- **STORED RECORDS**:
+ + + +

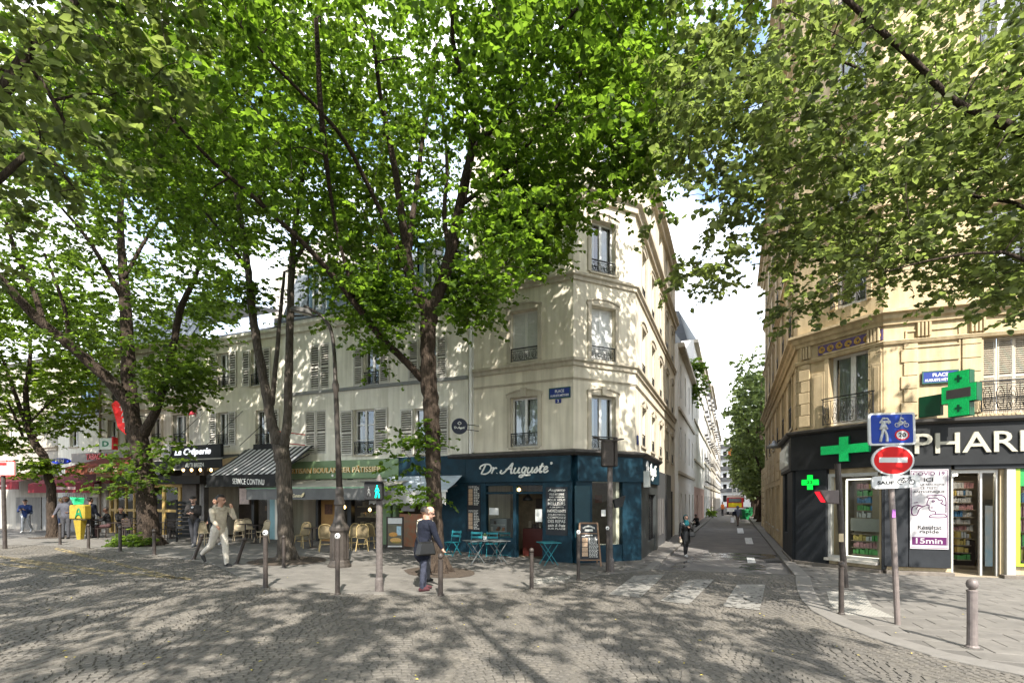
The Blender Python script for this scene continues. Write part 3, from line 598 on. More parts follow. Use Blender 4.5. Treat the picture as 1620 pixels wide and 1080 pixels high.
m_.build('shop_clutter', CLUT, cb)['kind'] = 'stuff'
BULB = M('lit_bulb', (1, .62, .22), .4, 0, 1, emit=4)
pb = px(821, 774.5, 17.3); m_ = MB(); m_.lathe([(.01, -.05), (.05, -.02), (.055, .02), (.02, .07)], 10, pb); m_.build('bulb', BULB, cb)
pb = px(835, 787, 17.6); m_ = MB(); m_.lathe([(.19, -.1), (.16, -.02), (.05, .1), (.015, .16), (.01, .9)], 14, pb); m_.build('pendant_lamp', IRON, cb, sm=True)
NOTE = M('paper', (.6, .6, .57), .8, .08, 30)
for u0, u1, v0, v1, f, d in ((774, 789, 803, 814, FC1, .11), (847, 858, 805, 825, FC1, .11), (951, 958, 806, 816, FC2, .11)):
    a = f.rect(u0, u1, v0, v1, d); m_ = MB(); f.box(m_, a[0], a[1], d, d + .006, a[2], a[3]); m_.build('notice', NOTE, cb)
# menu boards
SLATE = M('menu_black', (.018, .02, .024), .6, .2, 4); CHALK = M('chalk_white', (.62, .6, .55), .8, .1, 20); FOOD = M('food_photo', (.3, .12, .05), .6, .6, 60, col2=(.6, .5, .35))
def menu_rows(f, a, d, par, rows, mat=CHALK, frac=.5, seed=1):
    r2 = random.Random(seed); m_ = MB(); h = (a[3] - a[2]) / rows
    for i in range(rows):
        z = a[3] - (i + .5) * h; s = a[0]
        e2 = a[0] + (a[1] - a[0]) * r2.uniform(.6, 1)
        while s < e2 - .02: w_ = r2.uniform(.03, .09); f.box(m_, s, min(s + w_, a[1]), d, d + .003, z - h * .26 * frac * 2, z + h * .26 * frac * 2); s += w_ + .02
    return m_.build('menu_lines', mat, par)
a = FC1.rect(740, 760, 767, 840, .2); m_ = MB(); FC1.box(m_, a[0], a[1], .2, .225, a[2], a[3]); mo = m_.build('menu_board', SLATE, cb)
h = a[3] - a[2]; w_ = a[1] - a[0]
for k in range(2):
    zt = a[3] - .03 - k * h * .52; ph = MB()
    for q in range(4): FC1.box(ph, a[0] + .05, a[0] + .05 + w_ * .32, .225, .229, zt - .1 - (q + 1) * h * .088, zt - .1 - q * h * .088 - .012)
    ph.build('food_picture', FOOD, mo); menu_rows(FC1, (a[0] + .08 + w_ * .36, a[1] - .03, zt - .1 - h * .36, zt - .08), .225, mo, 11, seed=k); menu_rows(FC1, (a[0] + .05, a[1] - .05, zt - .08, zt), .225, mo, 2, seed=k + 9)
a = FC1.rect(864, 898, 770, 846, .2); m_ = MB(); FC1.box(m_, a[0], a[1], .2, .222, a[2], a[3]); mo = m_.build('slogan_board', SLATE, cb); h = a[3] - a[2]; w_ = a[1] - a[0]
y = a[3] - h * .03
for st, hh_, ww in (('Auguste', .075, .8), ('VOUS MITONNE', .045, .7), ('AVEC PASSION', .03, .7), ('POUR VOUS', .045, .8), ('MEILLEURS', .065, .8), ('À LA CARTE', .03, .66), ('INGRÉDIENTS', .075, .86), ('SÉLECTION', .04, .8), ('COMPOSEZ', .045, .86), ('DES REPAS', .065, .8), ('sain & frais', .06, .8), ('SUR PLACE', .035, .8)):
    text('lettering', st, FC1, a[0] + w_ * (1 - ww) / 2, a[1] - w_ * (1 - ww) / 2, y - h * hh_, y, .2225, CHALK, mo, .003, .25 if st in ('Auguste', 'sain & frais') else 0, .012); y -= h * (hh_ + .022)
# hand lettered sign: Dr. Auguste
DRA = [[(.55, .95), (.45, .5), (.3, .02)], [(.3, .02), (.75, -.02), (1.15, .25), (1.2, .7), (.9, 1.0), (.45, 1.02), (.1, .85), (.02, .62), (.15, .55)],
       [(1.35, .62), (1.45, .6), (1.38, .0)], [(1.4, .25), (1.55, .55), (1.72, .62), (1.78, .5)], [(1.92, .02), (1.93, .06)],
       [(2.35, .35), (2.25, .15), (2.4, -.02), (2.65, .1), (3.0, .6), (3.3, 1.05), (3.28, .5), (3.35, .02), (3.5, .05)], [(2.75, .42), (3.05, .47), (3.4, .45)],
       [(3.68, .58), (3.6, .15), (3.75, -.02), (3.95, .15), (4.08, .58)], [(4.08, .58), (4.02, .15), (4.12, 0), (4.25, .1)],
       [(4.72, .52), (4.5, .6), (4.36, .3), (4.48, .02), (4.66, .15), (4.76, .58)], [(4.76, .58), (4.66, -.2), (4.45, -.45), (4.25, -.38), (4.4, -.2), (4.85, -.25), (5.3, -.22)],
       [(4.98, .58), (4.92, .15), (5.05, -.02), (5.25, .15), (5.36, .58)], [(5.36, .58), (5.32, .12), (5.44, 0), (5.55, .15), (5.75, .55)],
       [(5.72, .62), (5.85, .3), (5.8, .03), (5.62, .03)], [(5.85, .1), (6.05, .4), (6.22, .95)], [(6.22, .95), (6.1, .2), (6.2, 0), (6.35, .15)], [(5.98, .62), (6.42, .64)],
       [(6.42, .25), (6.7, .35), (6.72, .55), (6.56, .58), (6.46, .3), (6.55, .02), (6.75, .04), (6.9, .2)], [(6.95, .92), (7.0, .98), (7.05, .92), (7.0, .86), (6.95, .92)]]
DRA = [[(x + .22 * y, y) for x, y in P_] for P_ in DRA]
a = FC1.rect(757, 873, 733, 748, .28); strokes('lettering', FC1, DRA, a[0], a[2], (a[1] - a[0]) / 7.25, (a[3] - a[2]) * 1.0, .032, .285, WLET, cb)
strokes('lettering', FC3, DRA, .55, FC2.z(985, 748), 2.6 / 7.25, .45, .03, .285, WLET, cb)
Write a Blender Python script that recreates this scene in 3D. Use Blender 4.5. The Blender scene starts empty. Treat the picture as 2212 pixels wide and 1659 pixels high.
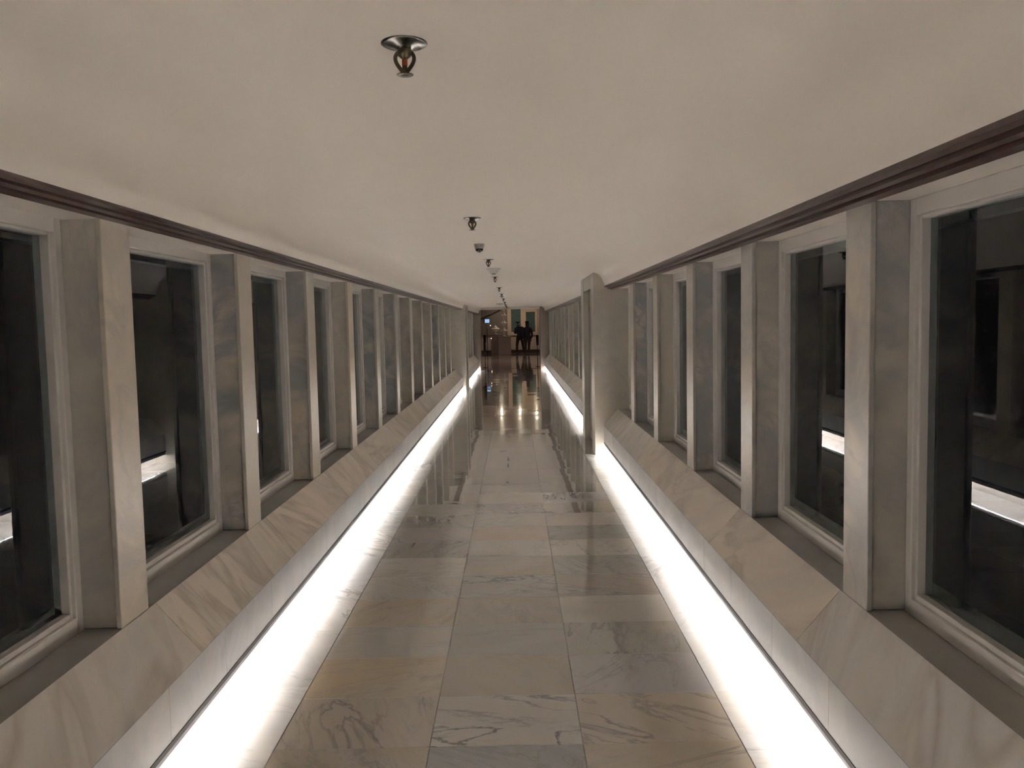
import bpy, bmesh, math, random
from mathutils import Matrix, Vector
random.seed(7)
S = bpy.context.scene
C = S.collection

# ------------------------------------------------------------------ camera
F = 1800.0
RHO = 0.02
yc = Vector((3, 129.5, -F)).normalized()
a_ = Vector((-RHO, 1, 0))
up = (a_ - yc * a_.dot(yc)).normalized()
rt = yc.cross(up)
Rm = Matrix((rt, yc, up))
cam = bpy.data.cameras.new('camera')
cam.sensor_fit = 'HORIZONTAL'; cam.sensor_width = 36; cam.lens = F / 2212 * 36
cam.clip_start = 0.05; cam.clip_end = 200
camo = bpy.data.objects.new('camera', cam)
camo.matrix_world = Matrix.Translation((0, 0, 1.6)) @ Rm.to_4x4()
C.objects.link(camo); S.camera = camo

# ------------------------------------------------------------------ world / exposure
W = bpy.data.worlds.new('night'); S.world = W; W.use_nodes = True
W.node_tree.nodes['Background'].inputs[0].default_value = (0.5, 0.45, 0.5, 1)
W.node_tree.nodes['Background'].inputs[1].default_value = 0.0025
S.view_settings.view_transform = 'Standard'; S.view_settings.look = 'None'
S.view_settings.gamma = 1; S.view_settings.use_curve_mapping = False
S.view_settings.exposure = 1.78
STRIP = 30.0        # radiance of the tubes under the sills
HALL = 30.0

# ------------------------------------------------------------------ materials
def newmat(name):
    m = bpy.data.materials.new(name); m.use_nodes = True
    nt = m.node_tree; b = nt.nodes['Principled BSDF']
    return m, nt, b
def N(nt, t, **kw):
    n = nt.nodes.new(t)
    for k, v in kw.items():
        if k in n.inputs.keys(): n.inputs[k].default_value = v
        else: setattr(n, k, v)
    return n
def ramp(nt, src, stops):
    r = nt.nodes.new('ShaderNodeValToRGB'); el = r.color_ramp.elements
    while len(el) < len(stops): el.new(0.5)
    for e, (p, v) in zip(el, stops): e.position = p; e.color = (v, v, v, 1)
    nt.links.new(src, r.inputs[0]); return r.outputs[0]
def mixc(nt, fac, a, b, mode='MIX'):
    m = nt.nodes.new('ShaderNodeMix'); m.data_type = 'RGBA'; m.blend_type = mode
    for s, v in ((0, fac), (6, a), (7, b)):
        if isinstance(v, (int, float)): m.inputs[s].default_value = v
        elif isinstance(v, tuple): m.inputs[s].default_value = v
        else: nt.links.new(v, m.inputs[s])
    return m.outputs[2]
def mathn(nt, op, a, b=None):
    m = nt.nodes.new('ShaderNodeMath'); m.operation = op
    for i, v in enumerate((a, b)):
        if v is None: continue
        if isinstance(v, (int, float)): m.inputs[i].default_value = v
        else: nt.links.new(v, m.inputs[i])
    return m.outputs[0]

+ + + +

- **TASK BRIEF**: Go back to the lines above and output, exactly as they stand, the ones from the line containing "Write a Blender" to the line containing "C = S.collection". Leave all pictures behind.

- **ANSWER**:
Write a Blender Python script that recreates this scene in 3D. Use Blender 4.5. The Blender scene starts empty. Treat the picture as 2212 pixels wide and 1659 pixels high.
import bpy, bmesh, math, random
from mathutils import Matrix, Vector
random.seed(7)
S = bpy.context.scene
C = S.collection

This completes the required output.